***** Data segment

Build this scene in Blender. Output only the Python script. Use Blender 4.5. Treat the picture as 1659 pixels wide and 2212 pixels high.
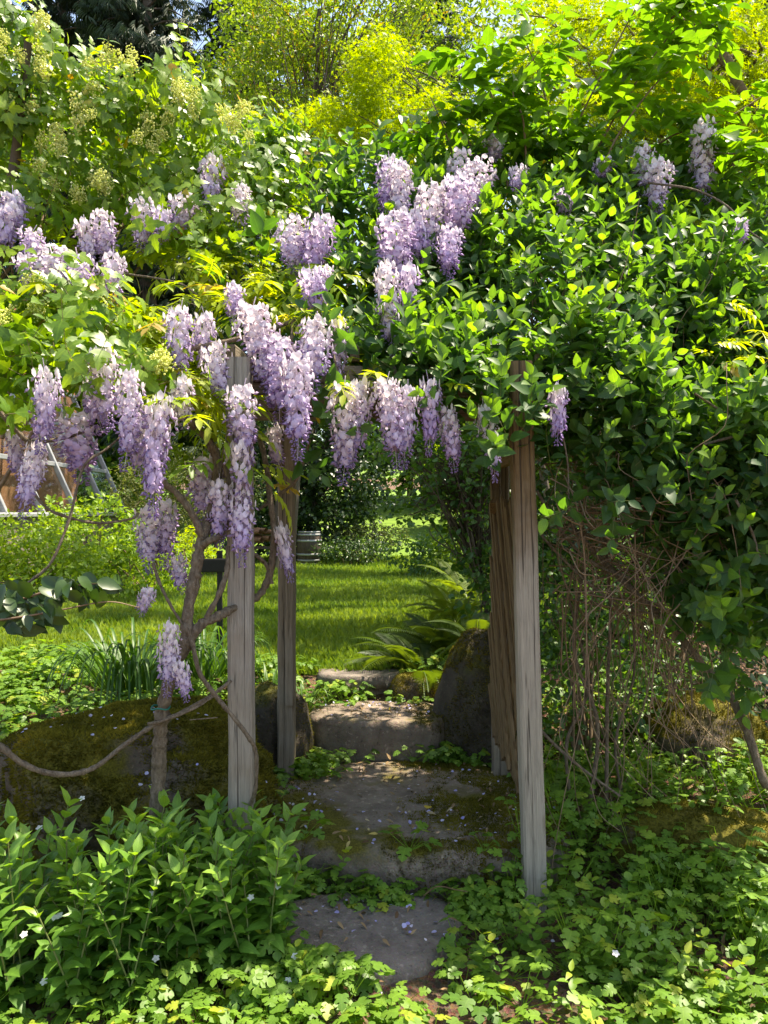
import bpy, bmesh, math, random
import numpy as np
from mathutils import Vector, Matrix, noise

for o in list(bpy.data.objects):
    bpy.data.objects.remove(o, do_unlink=True)
SC = bpy.context.scene
COL = SC.collection
R = math.radians
rng = np.random.default_rng(7)
random.seed(7)

# ------------------------------------------------------------------ camera, sky, sun, exposure
CAM_H = 1.6
F = 1662.0                      # focal length in pixels of a 1659 x 2212 frame
cd = bpy.data.cameras.new('camera')
cam = bpy.data.objects.new('camera', cd)
COL.objects.link(cam)
cam.location = (0, 0, CAM_H)
cam.rotation_euler = (R(90), 0, 0)
cd.sensor_fit = 'AUTO'
cd.sensor_width = 36.0
cd.lens = 36.0 * F / 2212.0
cd.clip_start = 0.05
cd.clip_end = 600
SC.camera = cam

SUN_EL, SUN_AZ = 66.0, 66.0     # azimuth measured from +Y (straight ahead) towards +X
w = bpy.data.worlds.new('World')
SC.world = w
w.use_nodes = True
nt = w.node_tree
sky = nt.nodes.new('ShaderNodeTexSky')
sky.sky_type = 'NISHITA'
sky.sun_disc = False
sky.sun_elevation = R(SUN_EL)
sky.sun_rotation = R(SUN_AZ)
sky.air_density = 1.0
sky.dust_density = 1.5
bg = nt.nodes['Background']
bg.inputs['Strength'].default_value = 0.15
nt.links.new(sky.outputs[0], bg.inputs[0])

sd = bpy.data.lights.new('sun', 'SUN')
sd.energy = 5.0
sd.angle = R(0.53)
sd.color = (1.0, 0.95, 0.86)
sun = bpy.data.objects.new('sun', sd)
COL.objects.link(sun)
sv = Vector((math.sin(R(SUN_AZ)) * math.cos(R(SUN_EL)), math.cos(R(SUN_AZ)) * math.cos(R(SUN_EL)), math.sin(R(SUN_EL))))
sun.rotation_euler = sv.to_track_quat('Z', 'Y').to_euler()
sun.location = (6, 12, 25)

SC.view_settings.view_transform = 'Standard'
SC.view_settings.look = 'None'
SC.view_settings.gamma = 1.0
SC.view_settings.use_curve_mapping = False
SC.view_settings.exposure = 1.45
SC.view_settings.use_white_balance = True
SC.view_settings.white_balance_temperature = 7400
SC.view_settings.white_balance_tint = 10
SC.render.engine = 'CYCLES'
cy = SC.cycles
cy.use_denoising = True
cy.max_bounces = 8
cy.diffuse_bounces = 4
cy.glossy_bounces = 2
cy.transmission_bounces = 5
cy.transparent_max_bounces = 6
cy.caustics_reflective = False
cy.caustics_refractive = False
cy.sample_clamp_indirect = 6.0


# ------------------------------------------------------------------ helpers
def P(u, v, Y):
    """Point at forward distance Y whose picture position is (u, v) in a 1659 x 2212 frame."""
    return np.array(((u - 829.5) / F * Y, Y, CAM_H - (v - 1106.0) / F * Y))


def proj(p):
    p = np.asarray(p, float)
    y = np.maximum(p[..., 1], 1e-3)
    return 829.5 + p[..., 0] / y * F, 1106.0 + (CAM_H - p[..., 2]) / y * F


def tag(o, label=None, cat=None, group=None, kind=None):
    if label: o['label'] = label
    if cat: o['category'] = cat
    if group: o['group'] = group
    if kind: o['kind'] = kind
    return o


def empty(name, loc, label, cat, group=None):
    o = bpy.data.objects.new(name, None)
    COL.objects.link(o)
    o.location = Vector(loc)
    o.empty_display_size = 0.1
    return tag(o, label, cat, group)


def link(name, mesh, parent=None):
    o = bpy.data.objects.new(name, mesh)
    COL.objects.link(o)
    if parent is not None:
        o.parent = parent
        m = Matrix.Identity(4); q = parent
        while q is not None:
            b = Matrix.Translation(q.location) if q.type == 'EMPTY' else q.matrix_basis
            m = q.matrix_parent_inverse @ b @ m
            q = q.parent
        o.matrix_parent_inverse = m.inverted()
    return o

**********

From the first line of the material down to the line containing "SC.camera = cam", inclusive, return each line exactly, skipping any picture.

Build this scene in Blender. Output only the Python script. Use Blender 4.5. Treat the picture as 1659 pixels wide and 2212 pixels high.
import bpy, bmesh, math, random
import numpy as np
from mathutils import Vector, Matrix, noise

for o in list(bpy.data.objects):
    bpy.data.objects.remove(o, do_unlink=True)
SC = bpy.context.scene
COL = SC.collection
R = math.radians
rng = np.random.default_rng(7)
random.seed(7)

# ------------------------------------------------------------------ camera, sky, sun, exposure
CAM_H = 1.6
F = 1662.0                      # focal length in pixels of a 1659 x 2212 frame
cd = bpy.data.cameras.new('camera')
cam = bpy.data.objects.new('camera', cd)
COL.objects.link(cam)
cam.location = (0, 0, CAM_H)
cam.rotation_euler = (R(90), 0, 0)
cd.sensor_fit = 'AUTO'
cd.sensor_width = 36.0
cd.lens = 36.0 * F / 2212.0
cd.clip_start = 0.05
cd.clip_end = 600
SC.camera = cam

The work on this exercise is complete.